The second most important attribute or characteristic of a beer is the smell. The proper way to smell a beer is through a process called olfaction. During olfaction, you will assess the beer in 3 different ways. First, breathe in beer solely through your nose with your mouth closed. Then, breathe in the beer with your mouth open. Then, breathe in the beer with your mouth only. Doing so will expose you to the full range of possible smells. Moreover, you can also swirl the beer in its glass to release as much flavour as possible.

This category is where your knowledge of different beer styles can really be put to use. For example, there are several terms that are generally used to describe a beer with high malt content: sweet, roasty, smoky, toasty and nutty. As well, there are several terms usually used to describe beers with high hops content: herbal, spicy, leafy and grassy are some of the most popular.

Basic do’s and don’ts of reviewing a beer

You will also want to keep in mind some basic do’s and don’t of reviewing a beer. For example, while you may enjoy a nice, ice-cold beer (especially when the weather is very hot), you need to keep in mind that cold temperatures will mask the true taste and smell of a beer. The general rule of thumb is that pale and/or low alcohol beers should be reviewed at a temperature of 40-50 degrees Fahrenheit, while darker and/or high alcohol beers should be reviewed at a temperature of 50-60 degrees Fahrenheit.
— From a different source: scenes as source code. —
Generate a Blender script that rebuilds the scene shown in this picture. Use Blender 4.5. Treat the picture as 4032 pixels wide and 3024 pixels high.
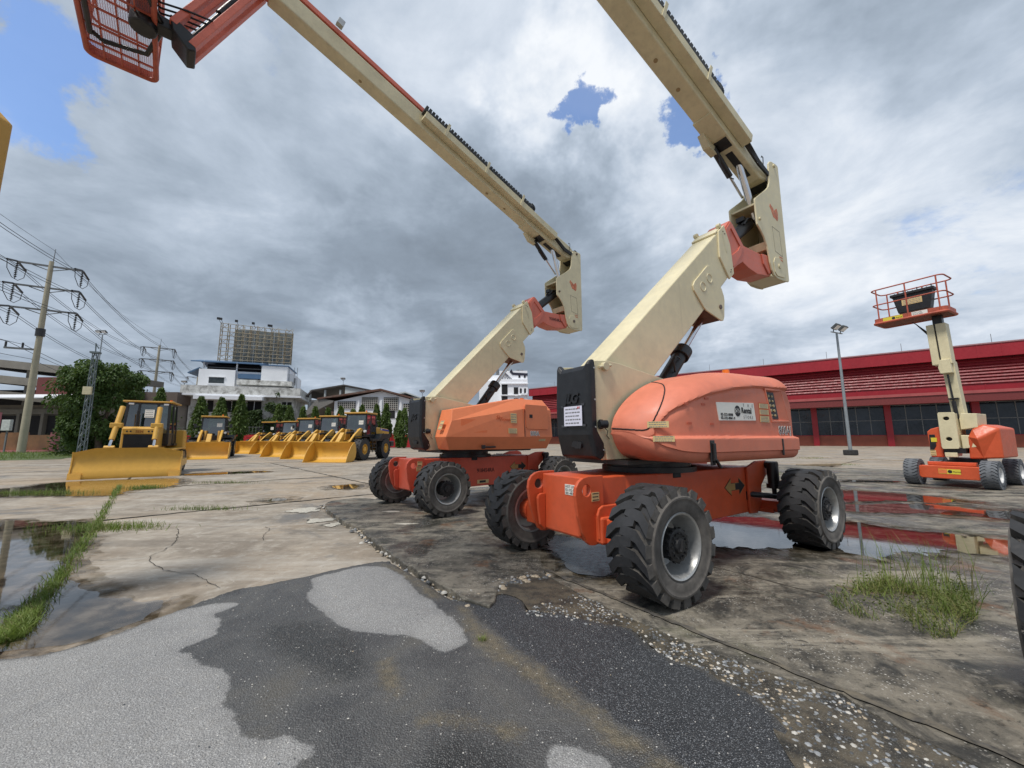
import bpy, bmesh, math, random
from mathutils import Vector, Matrix
from mathutils.geometry import tessellate_polygon
from mathutils import noise as mnoise

for o in list(bpy.data.objects):
    bpy.data.objects.remove(o, do_unlink=True)
SC = bpy.context.scene
COL = SC.collection
random.seed(7)
PI = math.pi

# ------------------------------------------------------------------ camera
cam_d = bpy.data.cameras.new('camera')
cam = bpy.data.objects.new('camera', cam_d)
COL.objects.link(cam)
cam_d.sensor_width = 36.0
cam_d.lens = 13.92
cam_d.clip_start = 0.05
cam_d.clip_end = 3000
_p, _r = 0.1360, 0.0035
_fw = Vector((0, math.cos(_p), math.sin(_p)))
_u0 = Vector((0, -math.sin(_p), math.cos(_p)))
_x0 = Vector((1, 0, 0))
_rt = _x0 * math.cos(_r) - _u0 * math.sin(_r)
_up = _x0 * math.sin(_r) + _u0 * math.cos(_r)
cam.matrix_world = Matrix(((_rt.x, _up.x, -_fw.x, 0), (_rt.y, _up.y, -_fw.y, 0),
                           (_rt.z, _up.z, -_fw.z, 1.357), (0, 0, 0, 1)))
SC.camera = cam
SC.render.resolution_x, SC.render.resolution_y = 1024, 768

# ------------------------------------------------------------------ light
SUN_EL, SUN_AZ = math.radians(62), math.radians(222)     # azimuth clockwise from +Y
EXPOSURE = 0.18
sd = bpy.data.lights.new('sun', 'SUN')
sd.energy = 3.0
sd.angle = math.radians(11)
sd.color = (1.0, 0.955, 0.89)
sun = bpy.data.objects.new('sun', sd)
COL.objects.link(sun)
_sv = Vector((math.sin(SUN_AZ) * math.cos(SUN_EL), math.cos(SUN_AZ) * math.cos(SUN_EL), math.sin(SUN_EL)))
sun.rotation_euler = (-_sv).to_track_quat('-Z', 'Y').to_euler()
sun.location = (0, 0, 40)
vs = SC.view_settings
vs.view_transform = 'Standard'
vs.look = 'None'
vs.exposure = EXPOSURE
vs.gamma = 1.0
vs.use_curve_mapping = False

# ------------------------------------------------------------------ sky: broken monsoon cloud over a Nishita sky
world = bpy.data.worlds.new('World')
SC.world = world
world.use_nodes = True
wt = world.node_tree
wt.nodes.clear()


class NT:
    """small node-tree helper"""
    def __init__(s, tree):
        s.t = tree

    def n(s, typ, **kw):
        nd = s.t.nodes.new(typ)
        for k, v in kw.items():
            setattr(nd, k, v)
        return nd

    def put(s, sock, v):
        if hasattr(v, 'is_output'):
            s.t.links.new(v, sock)
        else:
            sock.default_value = v

    def math(s, op, a, b=0.0, c=None, clamp=False):
        nd = s.n('ShaderNodeMath', operation=op, use_clamp=clamp)
        s.put(nd.inputs[0], a)
        s.put(nd.inputs[1], b)
        if c is not None:
            s.put(nd.inputs[2], c)
        return nd.outputs[0]

    def ss(s, v, a, b, lo=0.0, hi=1.0):
        nd = s.n('ShaderNodeMapRange', interpolation_type='SMOOTHSTEP')
        s.put(nd.inputs[0], v)
        nd.inputs[1].default_value = a
        nd.inputs[2].default_value = b
        nd.inputs[3].default_value = lo
        nd.inputs[4].default_value = hi
        return nd.outputs[0]

    def mix(s, f, a, b, typ='MIX'):
        nd = s.n('ShaderNodeMix', data_type='RGBA', blend_type=typ)
        s.put(nd.inputs[0], f)
        for sock, v in ((nd.inputs[6], a), (nd.inputs[7], b)):
            if isinstance(v, tuple) and len(v) == 3:
                v = (*v, 1)
            s.put(sock, v)
        return nd.outputs[2]

    def noise(s, vec, scale, detail=4.0, rough=0.55, dist=0.0, out=0):
        nd = s.n('ShaderNodeTexNoise')
        if vec is not None:
            s.put(nd.inputs['Vector'], vec)
        nd.inputs['Scale'].default_value = scale
        nd.inputs['Detail'].default_value = detail
        nd.inputs['Roughness'].default_value = rough
        nd.inputs['Distortion'].default_value = dist
        return nd.outputs[out]

    def voro(s, vec, scale, feature='F1', out=0, rnd=1.0):
        nd = s.n('ShaderNodeTexVoronoi', feature=feature)
        if vec is not None:
            s.put(nd.inputs['Vector'], vec)
        nd.inputs['Scale'].default_value = scale
        nd.inputs['Randomness'].default_value = rnd
        return nd.outputs[out]

    def ramp(s, f, stops):
        nd = s.n('ShaderNodeValToRGB')
        s.put(nd.inputs[0], f)
        e = nd.color_ramp.elements
        e[0].position, e[0].color = stops[0][0], (*stops[0][1], 1)
        e[1].position, e[1].color = stops[-1][0], (*stops[-1][1], 1)
        for p, c in stops[1:-1]:
            k = e.new(p)
            k.color = (*c, 1)
        return nd.outputs[0]


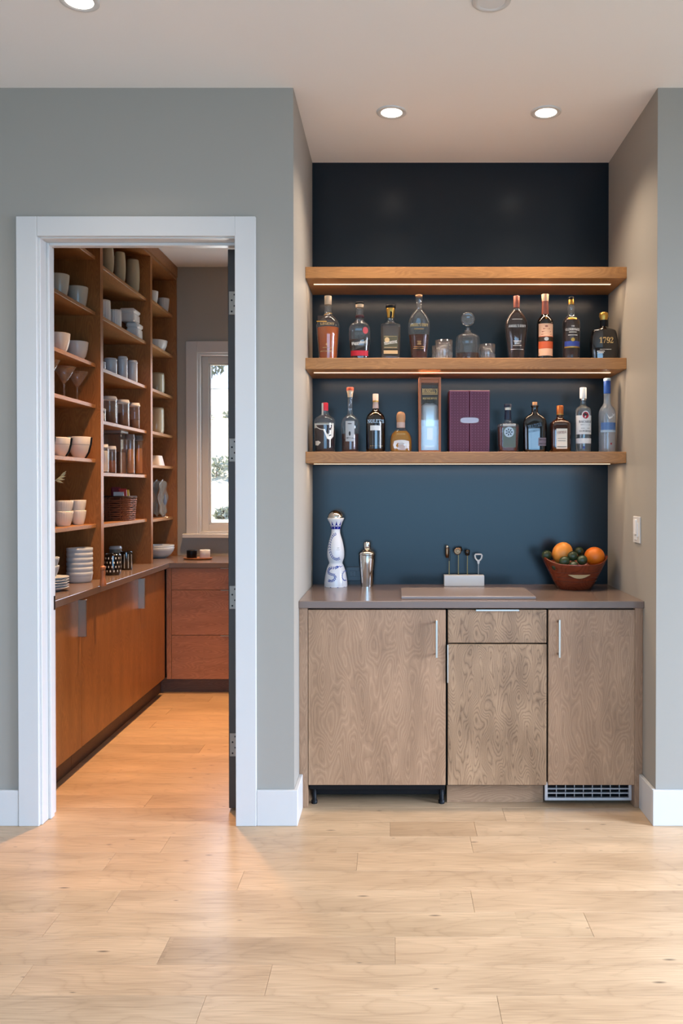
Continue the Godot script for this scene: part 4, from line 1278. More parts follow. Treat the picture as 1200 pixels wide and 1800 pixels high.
	t = bottle("clear rum bottle with white cap, white label and a red round mark", Vector3(0.9055, 1.5676, -0.58), [[0, 0.0368, 0.0368, 2], [0.0709, 0.0379, 0.0379, 2], [0.153, 0.0384, 0.0384, 2], [0.2023, 0.0373, 0.0373, 2], [0.2146, 0.0329, 0.0329, 2], [0.2215, 0.0219, 0.0219, 2], [0.2297, 0.0137, 0.0137, 2], [0.2625, 0.0126, 0.0126, 2]], M.clear)
	fill(t, 0.2297, M.vodka)
	turned("cap", t, [[0.2609, 0.0165, 0.0165, 2], [0.3118, 0.0159, 0.0159, 2], [0.3134, 0.0148, 0.0148, 2]], M.paper_white)
	turned("neck_ring", t, [[0.2516, 0.0143, 0.0143, 2], [0.2543, 0.0154, 0.0154, 2], [0.2609, 0.0143, 0.0143, 2]], M.chrome)
	label_on(t, -0.036, 0.036, 0.0873, 0.1777, M.paper_white)
	spots_on(t, "roundel", [oval(Vector2(0.004, 0.179), 0.0185, 0.02, 0, 18)], M.paper_white, 0.0012)
	spots_on(t, "roundel_disc", [oval(Vector2(0.004, 0.1777), 0.015, 0.0165, 0, 18)], M.paper_red, 0.0017)
	spots_on(t, "roundel_wing", [PackedVector2Array([Vector2(-0.009, 0.1831), Vector2(0.0, 0.1722), Vector2(0.004, 0.1777), Vector2(0.008, 0.1722), Vector2(0.016, 0.1859), Vector2(0.006, 0.1845), Vector2(0.003, 0.1914)])], M.print_dark, 0.0021)
	lettering(t, cur, "BACARDÍ", 0.003, 0.1487, 0.0135, 0.06, M.print_dark, 0.0, true, 0.0013)
	lettering(t, cur, "SUPERIOR", 0.003, 0.1021, 0.008, 0.056, M.print_dark, 0.0, true, 0.0013)
	spots_on(t, "print_line", [bar_at(-0.02, 0.026, 0.1311, 0.133), bar_at(-0.018, 0.024, 0.1147, 0.1163)], M.print_dark, 0.0013)
	label_on(t, -0.036, 0.036, 0.0435, 0.0681, M.paper_white)
	spots_on(t, "mark", [oval(Vector2(-0.004, 0.0243), 0.006, 0.006)], M.paper_blue, 0.0012)

	t = bottle("tall frosted vodka bottle with blue neck capsule, rightmost on the lowest shelf", Vector3(1.0212, 1.5676, -0.58), [[0, 0.0389, 0.0389, 2], [0.0709, 0.0395, 0.0395, 2], [0.1804, 0.04, 0.04, 2], [0.2023, 0.0379, 0.0379, 2], [0.216, 0.0313, 0.0313, 2], [0.2269, 0.0219, 0.0219, 2], [0.2406, 0.0165, 0.0165, 2], [0.2844, 0.0154, 0.0154, 2]], M.clear_frost)
	turned("capsule", t, [[0.2844, 0.0167, 0.0167, 2], [0.3172, 0.0165, 0.0165, 2], [0.355, 0.017, 0.017, 2], [0.3569, 0.0154, 0.0154, 2]], M.blue_cap)
	turned("capsule_top", t, [[0.3451, 0.0174, 0.0174, 2], [0.3561, 0.0174, 0.0174, 2], [0.3577, 0.0148, 0.0148, 2]], M.paper_blue_pale)
	label_on(t, -0.035, 0.036, 0.1051, 0.1434, M.goose_blue)
	label_on(t, -0.036, 0.037, 0.0969, 0.1078, M.paper_blue_pale, 0.0012)
	spots_on(t, "flying_birds", [PackedVector2Array([Vector2(-0.01, 0.1831), Vector2(0.0, 0.1678), Vector2(0.012, 0.1722), Vector2(0.024, 0.1804), Vector2(0.014, 0.1654), Vector2(0.0, 0.1596)]), PackedVector2Array([Vector2(0.016, 0.187), Vector2(0.022, 0.1804), Vector2(0.03, 0.1859), Vector2(0.022, 0.1749)])], M.paper_white, 0.001)
	spots_on(t, "red_mark", [oval(Vector2(0.01, 0.0418), 0.004, 0.0045)], M.paper_red, 0.001)


func tumbler(label: String, at: Vector3, r: float, h: float) -> Node3D:
	var t := thing("glass_tumbler", label, "tumbler", at, 0.0, "tumblers beside the decanter")
	put("bowl", lathe([[0.0, r * 0.84], [0.004, r * 0.9], [h * 0.5, r * 0.96], [h, r], [h, r * 0.94], [h * 0.5, r * 0.9], [0.018, r * 0.82], [0.017, 0.001]], 30, true, false), M.clear_thick, t)
	var st := new_st()   # cut flutes round the foot
	for k in 16:
		var a := TAU * k / 16.0
		tube(st, [Vector3(cos(a) * r * 0.88, 0.006, sin(a) * r * 0.88), Vector3(cos(a) * r * 0.955, h * 0.45, sin(a) * r * 0.955)], r * 0.05, 5)
	st.generate_normals()
	put("flutes", st.commit(), M.clear_thick, t)
	return t


# ---------------------------------------------------------------- on the bar counter

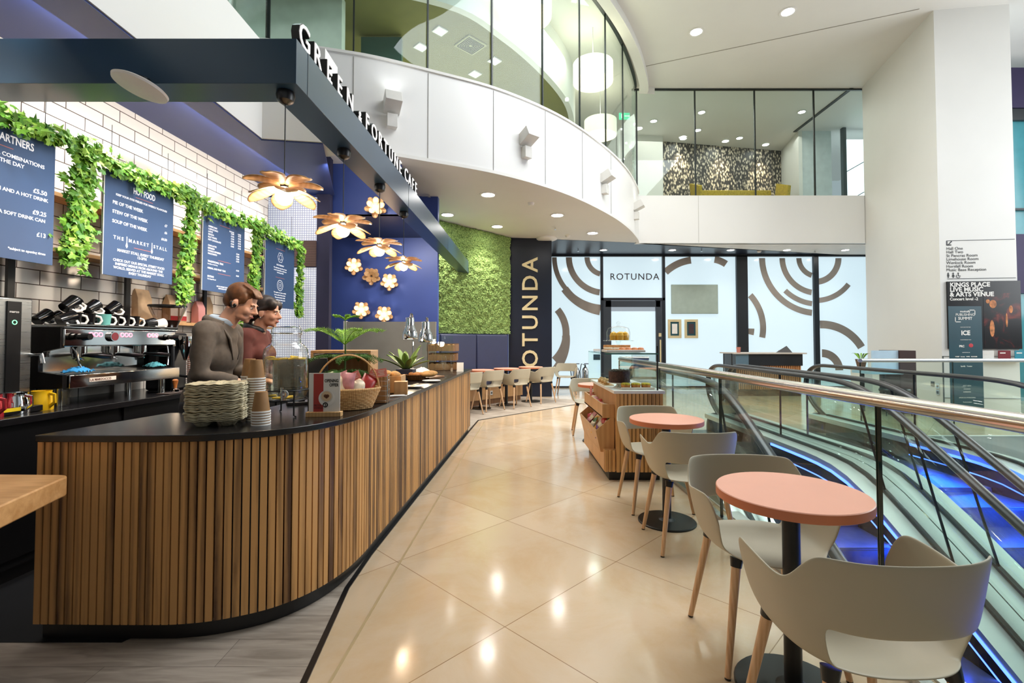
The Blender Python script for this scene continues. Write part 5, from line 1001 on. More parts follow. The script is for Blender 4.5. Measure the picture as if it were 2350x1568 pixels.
def bag(y, d, w, h, m, label, lab=None):
    t = thing('coffee_bag', label, 'bag', (sx(y, d), y, 1.489), AR - pi, group='coffee bags on the lower shelf')
    b = MB(); b.add([(-w / 2, -.04, 0), (w / 2, -.04, 0), (w / 2, .04, 0), (-w / 2, .04, 0), (-w / 2, -.035, h * .7), (w / 2, -.035, h * .7), (w / 2, .035, h * .7), (-w / 2, .035, h * .7), (-w / 2 * .96, -.005, h), (w / 2 * .96, -.005, h), (w / 2 * .96, .005, h), (-w / 2 * .96, .005, h)], [(3, 2, 1, 0), (0, 1, 5, 4), (1, 2, 6, 5), (2, 3, 7, 6), (3, 0, 4, 7), (4, 5, 9, 8), (5, 6, 10, 9), (6, 7, 11, 10), (7, 4, 8, 11), (8, 9, 10, 11)]); b.build('body', m, t, bevel=.003)
    if lab: MB().box((0, .0415, h * .3), (w * .9, .002, h * .45)).box((0, .0425, h * .15), (w * .9, .002, h * .16), 1).build('label', [pwhite, lab], t, smooth=None)
    return t
redl = M('label_red', '#b52a32', .5)
for y, d, w, h, m, l, lb in ((4.12, .12, .15, .27, kraftp, 'tall plain kraft coffee bag behind the grinder hopper', None), (4.42, .14, .10, .25, kraftp, 'kraft coffee bag with red and white label, left of the pair', redl), (4.53, .14, .10, .26, kraftp, 'kraft coffee bag with red and white label, right of the pair', redl), (4.78, .15, .10, .22, M('pink_bag', '#cf8d88', .7), 'pink paper coffee bag beside the labelled kraft bags', None), (4.93, .12, .12, .28, kraftp, 'kraft coffee bag behind the man, right of the pink bag', None)): bag(y, d, w, h, m, l, lb)
for k, (y, z, m, l) in enumerate(((3.1, 1.948, kraftp, 'stack of brown boxes on the upper shelf behind the left ivy'), (4.05, 1.948, kraftp, 'brown box on the upper shelf behind the second ivy strand'), (5.05, 1.948, kraftp, 'brown box on the upper shelf behind the third ivy strand'))): tag(MB().box((0, 0, .06), (.22, .15, .12)).box((0, 0, .125), (.2, .13, .004)).build('cardboard_box', m, loc=(sx(y, .13), y, z), rz=AR), l, 'box')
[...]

You should also keep in mind the order that you review beers. For years, the generally accepted practice has been to review beers from those lightest in colour to those darkest in colour. However, there has been growing acceptance of a slightly different approach to reviewing beers that starts with those lowest in alcohol content (as measured by alcohol by volume, or ABV) and ends with those highest in alcohol content.

And, just like you’ve probably seen in wine tastings, you should always cleanse your palate between reviewing different beers. Most people use water and a cracker or bread to cleanse the palate. This is far preferable to using food that is oily, greasy or fatty as a palate cleanser (as you might encounter at some street festivals or other events).

Also, there are a few “don’ts” to keep in mind. Don’t ever review a beer, for example, if you are intoxicated (or becoming intoxicated). This will only dull your own senses that are needed to properly review a beer. Don’t review a beer after smoking (or while being exposed to secondhand smoke). And don’t write a review that consists only of 1’s (the lowest mark) or only of 5’s (the highest mark).

Final thoughts

As you can see, reviewing a beer is about offering a very nuanced consideration of the different attributes of a beer, and then objectively coming up with a score for that beer that will make it possible for others to understand why they may (or may not) also like that beer. And don’ forget – the more you review different beers, the more you will learn about beer and the more you will train your own palate to recognize different flavours, tastes and smells. In doing so, you will be boosting your own beer expertise and exposing yourself to the true breadth and variety of beers available today.